* Problem to solve *
Set down the material exactly as given, please, from its first line through the line that includes "pillar(-30.3,17.95,.5,2.96,'distant white pillar".
....
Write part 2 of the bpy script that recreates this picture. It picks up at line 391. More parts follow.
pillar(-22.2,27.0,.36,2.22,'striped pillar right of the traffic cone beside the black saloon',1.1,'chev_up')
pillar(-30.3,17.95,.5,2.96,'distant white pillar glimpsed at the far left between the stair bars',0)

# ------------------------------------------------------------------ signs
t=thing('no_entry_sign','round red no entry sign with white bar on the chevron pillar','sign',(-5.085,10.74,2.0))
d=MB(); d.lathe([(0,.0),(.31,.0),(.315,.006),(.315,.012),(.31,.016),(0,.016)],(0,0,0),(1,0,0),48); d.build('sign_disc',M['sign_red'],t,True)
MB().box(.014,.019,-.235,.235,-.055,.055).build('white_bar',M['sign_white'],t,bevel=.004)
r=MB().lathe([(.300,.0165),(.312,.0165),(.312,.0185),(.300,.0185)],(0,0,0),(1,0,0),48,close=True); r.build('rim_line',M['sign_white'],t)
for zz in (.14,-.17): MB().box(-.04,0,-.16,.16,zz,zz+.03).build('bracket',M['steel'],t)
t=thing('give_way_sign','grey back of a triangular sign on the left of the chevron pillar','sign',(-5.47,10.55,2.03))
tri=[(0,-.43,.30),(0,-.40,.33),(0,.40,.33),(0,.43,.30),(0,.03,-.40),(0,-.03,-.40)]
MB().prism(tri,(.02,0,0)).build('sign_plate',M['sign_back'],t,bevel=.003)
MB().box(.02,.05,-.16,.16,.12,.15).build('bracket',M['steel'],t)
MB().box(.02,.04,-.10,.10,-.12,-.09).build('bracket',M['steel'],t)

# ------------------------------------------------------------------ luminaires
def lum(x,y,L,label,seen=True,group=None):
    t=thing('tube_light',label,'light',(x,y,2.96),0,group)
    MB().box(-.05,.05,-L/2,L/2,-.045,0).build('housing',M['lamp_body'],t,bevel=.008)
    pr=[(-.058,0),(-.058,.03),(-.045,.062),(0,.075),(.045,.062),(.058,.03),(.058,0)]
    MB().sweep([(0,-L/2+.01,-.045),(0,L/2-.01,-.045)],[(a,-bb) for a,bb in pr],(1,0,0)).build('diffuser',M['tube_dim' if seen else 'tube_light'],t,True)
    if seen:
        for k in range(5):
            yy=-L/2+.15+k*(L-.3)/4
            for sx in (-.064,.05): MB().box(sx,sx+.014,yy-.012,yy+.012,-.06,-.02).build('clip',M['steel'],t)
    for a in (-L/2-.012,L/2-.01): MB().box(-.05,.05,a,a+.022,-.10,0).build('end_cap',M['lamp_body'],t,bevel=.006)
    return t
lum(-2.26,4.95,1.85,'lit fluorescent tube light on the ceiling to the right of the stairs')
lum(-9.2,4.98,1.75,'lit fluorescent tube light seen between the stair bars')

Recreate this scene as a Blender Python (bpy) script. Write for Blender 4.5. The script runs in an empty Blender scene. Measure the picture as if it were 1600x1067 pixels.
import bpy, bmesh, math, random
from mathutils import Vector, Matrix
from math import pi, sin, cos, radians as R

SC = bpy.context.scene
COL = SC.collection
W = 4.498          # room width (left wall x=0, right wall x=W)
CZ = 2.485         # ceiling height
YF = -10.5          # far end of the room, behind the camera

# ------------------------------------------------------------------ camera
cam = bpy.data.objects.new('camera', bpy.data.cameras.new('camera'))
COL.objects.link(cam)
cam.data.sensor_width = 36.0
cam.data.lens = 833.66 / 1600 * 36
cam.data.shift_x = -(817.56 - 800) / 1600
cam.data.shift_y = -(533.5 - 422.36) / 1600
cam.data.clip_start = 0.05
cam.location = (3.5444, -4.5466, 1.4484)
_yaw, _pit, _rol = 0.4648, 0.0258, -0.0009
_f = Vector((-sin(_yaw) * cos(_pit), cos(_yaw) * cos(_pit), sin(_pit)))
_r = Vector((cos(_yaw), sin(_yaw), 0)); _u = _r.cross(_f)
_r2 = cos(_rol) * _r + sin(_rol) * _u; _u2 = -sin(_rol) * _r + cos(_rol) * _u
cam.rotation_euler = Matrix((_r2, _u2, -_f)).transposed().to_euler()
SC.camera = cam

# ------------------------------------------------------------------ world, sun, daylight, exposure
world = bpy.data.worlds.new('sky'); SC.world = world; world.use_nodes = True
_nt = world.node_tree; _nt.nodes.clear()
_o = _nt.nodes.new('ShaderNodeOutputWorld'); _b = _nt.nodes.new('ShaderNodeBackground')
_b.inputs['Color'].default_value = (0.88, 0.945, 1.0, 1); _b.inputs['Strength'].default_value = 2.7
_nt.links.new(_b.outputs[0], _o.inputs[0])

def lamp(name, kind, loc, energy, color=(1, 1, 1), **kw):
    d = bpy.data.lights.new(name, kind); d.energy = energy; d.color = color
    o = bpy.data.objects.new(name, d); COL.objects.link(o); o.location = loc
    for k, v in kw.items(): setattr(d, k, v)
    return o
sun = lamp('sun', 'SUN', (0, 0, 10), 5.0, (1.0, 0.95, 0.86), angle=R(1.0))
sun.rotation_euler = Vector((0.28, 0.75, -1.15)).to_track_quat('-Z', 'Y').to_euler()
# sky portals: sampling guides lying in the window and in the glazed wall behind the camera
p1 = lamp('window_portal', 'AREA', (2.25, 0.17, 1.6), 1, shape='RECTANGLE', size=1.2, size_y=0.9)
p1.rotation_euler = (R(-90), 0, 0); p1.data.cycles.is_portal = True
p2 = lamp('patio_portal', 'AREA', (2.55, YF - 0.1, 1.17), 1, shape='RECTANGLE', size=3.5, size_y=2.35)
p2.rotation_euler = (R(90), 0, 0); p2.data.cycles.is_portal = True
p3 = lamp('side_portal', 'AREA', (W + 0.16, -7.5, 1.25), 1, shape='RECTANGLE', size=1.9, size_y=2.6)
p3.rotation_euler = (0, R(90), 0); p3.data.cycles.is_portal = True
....
* Solution to this problem *
Write part 2 of the bpy script that recreates this picture. It picks up at line 391. More parts follow.
pillar(-22.2,27.0,.36,2.22,'striped pillar right of the traffic cone beside the black saloon',1.1,'chev_up')
pillar(-30.3,17.95,.5,2.96,'distant white pillar glimpsed at the far left between the stair bars',0)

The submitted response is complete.